> Written request:
Which lines hold the word "this"? Copy each one.

> Provided information:
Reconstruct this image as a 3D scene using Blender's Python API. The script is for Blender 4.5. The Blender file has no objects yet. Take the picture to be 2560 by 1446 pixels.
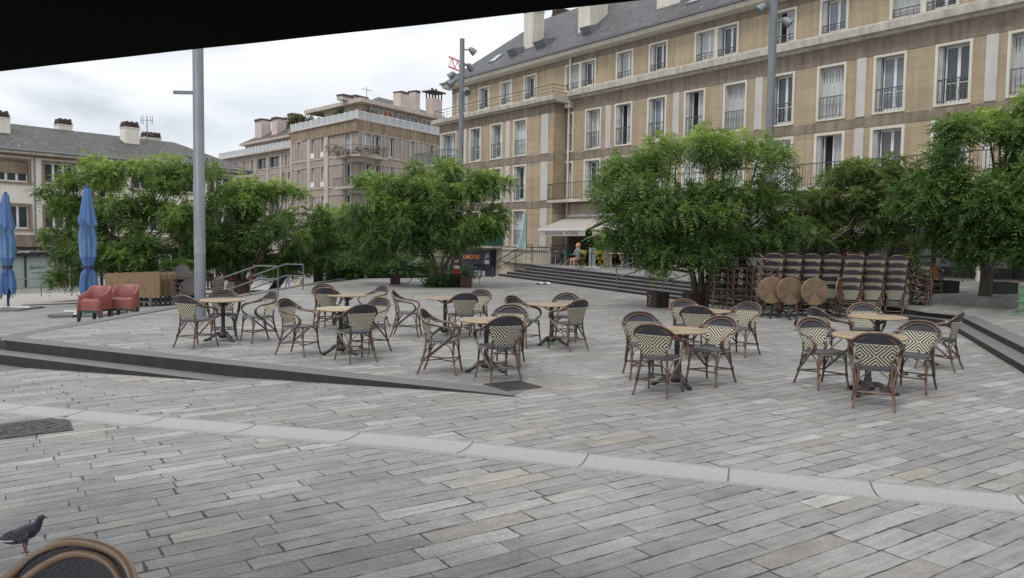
import bpy, bmesh, math, random
import numpy as np
from mathutils import Vector, Matrix
PI = math.pi
sc = bpy.context.scene
# ------------------------------------------------------------------ camera
F, HC = 1900.0, 1.8
TH, RHO = math.atan(113/1900), .015
fwd = Vector((0, math.cos(TH), -math.sin(TH)))
_u0 = Vector((0, math.sin(TH), math.cos(TH)))
RT = Vector((1, 0, 0))*math.cos(RHO)+_u0*math.sin(RHO)
UP = _u0*math.cos(RHO)-Vector((1, 0, 0))*math.sin(RHO)
CAM = Vector((0, 0, HC))
cd = bpy.data.cameras.new('camera'); cam = bpy.data.objects.new('camera', cd)
sc.collection.objects.link(cam); sc.camera = cam
cd.sensor_width = 36; cd.lens = F/2560*36; cd.clip_end = 900; cd.clip_start = .05
m3 = Matrix((RT, UP, -fwd)).transposed()
cam.matrix_world = Matrix.Translation(CAM) @ m3.to_4x4()
# ------------------------------------------------------------------ world, sun, exposure
w = bpy.data.worlds.new("World"); sc.world = w; w.use_nodes = True
SUN_EL, SUN_AZ = math.radians(58), math.radians(215)   # azimuth clockwise from +Y
nt = w.node_tree; N = nt.nodes; Lk = nt.links; N.clear()
out = N.new('ShaderNodeOutputWorld'); bg = N.new('ShaderNodeBackground'); Lk.new(bg.outputs[0], out.inputs[0])
sky = N.new('ShaderNodeTexSky'); sky.sky_type = 'NISHITA'; sky.sun_disc = False
sky.sun_elevation = SUN_EL; sky.sun_rotation = SUN_AZ
tc = N.new('ShaderNodeTexCoord'); mp = N.new('ShaderNodeMapping'); mp.inputs['Scale'].default_value = (1.0, 1.0, 3.6)
mp.inputs['Location'].default_value = (3.2, .7, .3)
Lk.new(tc.outputs['Generated'], mp.inputs[0])
nz = N.new('ShaderNodeTexNoise'); nz.inputs['Scale'].default_value = 3.0; nz.inputs['Detail'].default_value = 6; nz.inputs['Roughness'].default_value = .52
nz.inputs['Distortion'].default_value = .35
Lk.new(mp.outputs[0], nz.inputs['Vector'])
rp = N.new('ShaderNodeValToRGB'); e = rp.color_ramp.elements
e[0].position = .36; e[0].color = (.54, .575, .63, 1); e[1].position = .66; e[1].color = (1.0, 1.01, 1.03, 1)
q = rp.color_ramp.elements.new(.5); q.color = (.76, .79, .835, 1)
Lk.new(nz.outputs[0], rp.inputs[0])
sx = N.new('ShaderNodeSeparateXYZ'); Lk.new(tc.outputs['Generated'], sx.inputs[0])
mr = N.new('ShaderNodeMapRange'); mr.inputs[1].default_value = .25; mr.inputs[2].default_value = 1.0; mr.inputs[3].default_value = 9.3; mr.inputs[4].default_value = 15.0
Lk.new(sx.outputs['Z'], mr.inputs[0])
vm = N.new('ShaderNodeVectorMath'); vm.operation = 'SCALE'; Lk.new(rp.outputs[0], vm.inputs[0]); Lk.new(mr.outputs[0], vm.inputs['Scale'])
mx = N.new('ShaderNodeMix'); mx.data_type = 'RGBA'; mx.inputs[0].default_value = .93
Lk.new(sky.outputs[0], mx.inputs[6]); Lk.new(vm.outputs[0], mx.inputs[7])
Lk.new(mx.outputs[2], bg.inputs[0]); bg.inputs[1].default_value = .1
sd = bpy.data.lights.new('sun', 'SUN'); sd.energy = 1.15; sd.angle = math.radians(12); sd.color = (1, .965, .91)
so = bpy.data.objects.new('sun', sd); sc.collection.objects.link(so)
sdir = Vector((math.sin(SUN_AZ)*math.cos(SUN_EL), math.cos(SUN_AZ)*math.cos(SUN_EL), math.sin(SUN_EL)))
so.rotation_euler = sdir.to_track_quat('Z', 'Y').to_euler()
sc.view_settings.view_transform = 'Standard'; sc.view_settings.look = 'None'
sc.view_settings.gamma = 1; sc.view_settings.use_curve_mapping = False
sc.view_settings.exposure = 0.36
sc.cycles.max_bounces = 6; sc.cycles.transparent_max_bounces = 8

# ------------------------------------------------------------------ helpers
def ray(x, y): return fwd+RT*((x-1280)/F)-UP*((y-723)/F)
def at(x, y, z=0.0):
    d = ray(x, y); return CAM+d*((z-HC)/d.z)
def atY(x, y, Y):
    d = ray(x, y); return CAM+d*(Y/d.y)
def low(x, y): return min(-.004, .037*x-.0125*(y-9))
def sst(a, b, v):
    t = max(0, min(1, (v-a)/(b-a))); return t*t*(3-2*t)
def lowz(x, y):
    z = low(x, y)
    z -= 1.15*sst(39, 44, y)*sst(-13, -9, x)*(1-sst(2, 4, x))
    return max(z, -1.62) if z > -2.2 else -1.75
def atlow(px, py):
    z = -.4
    for _ in range(12):
        p = at(px, py, z); z = low(p.x, p.y)
    return Vector((p.x, p.y, z))
def link(o): sc.collection.objects.link(o); return o
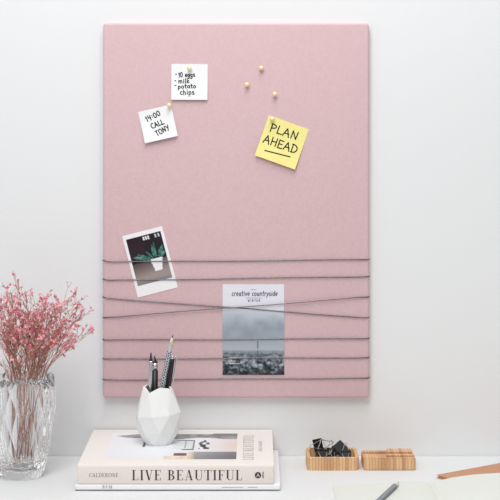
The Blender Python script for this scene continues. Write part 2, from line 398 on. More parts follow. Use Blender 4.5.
# ------------------------------------------------------------------ notes and prints on the board
FB = BT+.0003
def frame_from(tl, tr, br, bl, d):
    P = [at(p[0], p[1], d) for p in (tl, tr, br, bl)]
    c = (P[0]+P[1]+P[2]+P[3])/4
    ax = ((P[1]-P[0])+(P[2]-P[3]))/2; az = ((P[0]-P[3])+(P[1]-P[2]))/2
    ang = -math.atan2(ax.z, ax.x)
    return c, ax.length, az.length, ang
def note(name, label, cat, quad, m, curl, thick=.00025, lines=(), sw=.001, under=None, group=None):
    c, wd, ht, ang = frame_from(*quad, FB)
    t = thing(name, label, cat, c, (0, ang, 0), group)
    ca, sa = math.cos(ang), math.sin(ang)
    def bend(u, v): return -curl*max(0, (ht/2-v)/ht-.15)**2            # lower edge lifts off the board
    mp = lambda u, v, o=0.: Vector((u, bend(u, v)-o, v))
    n = 14; vs_ = []; fs = []
    for side in (0, 1):
        for j in range(n+1):
            for i in range(n+1): vs_.append(mp(-wd/2+wd*i/n, ht/2-ht*j/n, thick*side))
    q = (n+1)**2
    for j in range(n):
        for i in range(n):
            k = j*(n+1)+i; fs += [[k, k+1, k+n+2, k+n+1], [q+k, q+k+n+1, q+k+n+2, q+k+1]]
    for i in range(n):
        for a, bb in ((i, i+1), (n*(n+1)+i, n*(n+1)+i+1), (i*(n+1), (i+1)*(n+1)), (i*(n+1)+n, (i+1)*(n+1)+n)):
            fs.append([a, bb, q+bb, q+a])
    pm = MB(); pm.add(vs_, fs, 0, True); sh = pm.build('paper', m, t)
    for p in sh.data.polygons: p.use_smooth = False
    def loc(px, py):
        w_ = at(px, py, FB)-c; x, z = w_.x, w_.z
        return (x*ca-z*sa, x*sa+z*ca)
    if lines:
        tm = MB(); mm = lambda u, v: mp(u, v, thick+.0002)
        for (txt, p0, p1, hpx) in lines:
            stroke_text(tm, txt, loc(*p0), loc(*p1), hpx*.00144, sw, mm, jit=.05)
        if under: polyline(tm, [loc(*under[0]), loc(*under[1])], sw, mm)
        tm.build('handwriting', M_ink, t, recalc=False)
    return t, c, wd, ht, loc, mp

note('sticky_note', 'white square note with a handwritten shopping list pinned to the pink board', 'note',
     ((172, 64), (207.6, 64), (207.6, 100), (170.8, 99.6)), M_note, .004, lines=(
        ('-', (175.4, 75.6), (177, 75.6), 4), ('10 eggs', (178.6, 77.2), (195, 76.6), 4.6),
        ('-', (174.6, 82), (176.4, 82), 4), ('milk', (178.6, 83.2), (189.4, 82.8), 4.4),
        ('-', (174.8, 87), (176.6, 87), 4), ('potato', (178, 88.4), (196, 88), 4.2), ('chips', (180.2, 94.8), (194.6, 94.2), 5)), sw=.00125)
note('sticky_note', 'white note with three handwritten lines tilted left on the pink board', 'note',
     ((139, 112), (170.8, 104.3), (178, 136), (144.2, 143.2)), M_note, .006, lines=(
        ('14:00', (147.0, 121.6), (160.8, 115.0), 5.0), ('CALL', (152.2, 128.8), (164.4, 123.6), 5.0), ('TONY', (157, 136.0), (170, 129.4), 5.2)), sw=.00135)
note('sticky_note', 'yellow square note reading PLAN AHEAD tilted clockwise on the pink board', 'note',
     ((269, 115.4), (309.6, 129.2), (294.4, 169.6), (254.6, 154.8)), M_yellow, .006, lines=(
        ('PLAN', (269.4, 131.0), (296.6, 140.0), 8), ('AHEAD', (262.8, 142.4), (296, 153.6), 8)), sw=.0016, under=((264.8, 150.4), (290, 156.8)))

# instant photo
t, c, wd, ht, loc, mp = note('instant_photo', 'instant photo of a green potted plant tucked under the upper grey cords', 'photo',
     ((122.4, 236.4), (162.6, 225.6), (177.4, 287.6), (137.6, 297.4)), M_photo, 0.0, thick=.0004)
a0, a1, a2 = loc(126.6, 240.8), loc(161.2, 231.4), loc(138, 287.2)
pw, ph = wd*.86, ht*.755
ox, oz = -wd*.43, ht*.5-ht*.07
def leaf(u, v, x0, y0, x1, y1, wd_):
    dx, dy = x1-x0, y1-y0; L2 = dx*dx+dy*dy; s = ((u-x0)*dx+(v-y0)*dy)/L2
    if s < 0 or s > 1: return False
    return abs((u-x0)*dy-(v-y0)*dx)/math.sqrt(L2) < wd_*math.sin(PI*s)**.8
def plant_pic(u, v):
    v2 = v; base = mix((40, 24, 32), (22, 26, 34), v*1.6)
    if u < .45 and .1 < v < .5: base = mix(base, (58, 32, 40), .5)
    if v > .55: base = mix((92, 76, 74), (160, 146, 142), (v-.55)/.3+(u-.3)*.25)
    if v > .93: base = mix(base, (120, 130, 130), .6)
    if .46 < u < .68 and .02 < v < .11 and abs(math.sin(u*48)) > .35: base = (235, 235, 232)
    if .8 < u < .95 and .03 < v < .1 and math.sin(u*70) > 0: base = (190, 205, 205)
    for (x0, y0, x1, y1, w_) in ((.58, .52, .06, .40, .034), (.6, .52, .2, .36, .022), (.62, .52, .46, .34, .03), (.68, .52, .66, .24, .05), (.72, .5, .72, .18, .03), (.76, .52, .98, .28, .05), (.8, .52, 1., .42, .035), (.56, .54, .3, .5, .02)):
        if leaf(u, v, x0, y0, x1, y1, w_): base = mix((24, 70, 68), (116, 168, 154), vnoise(u*18+x1*9, v*18))
    k = (v-.52)/.26
    if 0 < k < 1 and .52+.07*k < u < .88-.09*k: base = (242, 240, 242)
    return base
printed('photo_image', 44, 54, lambda u, v: (ox+u*pw, -.00062, oz-v*ph), plant_pic, t)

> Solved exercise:
Reconstruct this image as a 3D scene using Blender's Python API. The script is for Blender 4.5. The Blender file has no objects yet. Take the picture to be 2560 by 1446 pixels.
The Blender Python script for this scene continues. Write part 2, from line 398 on. More parts follow. Use Blender 4.5.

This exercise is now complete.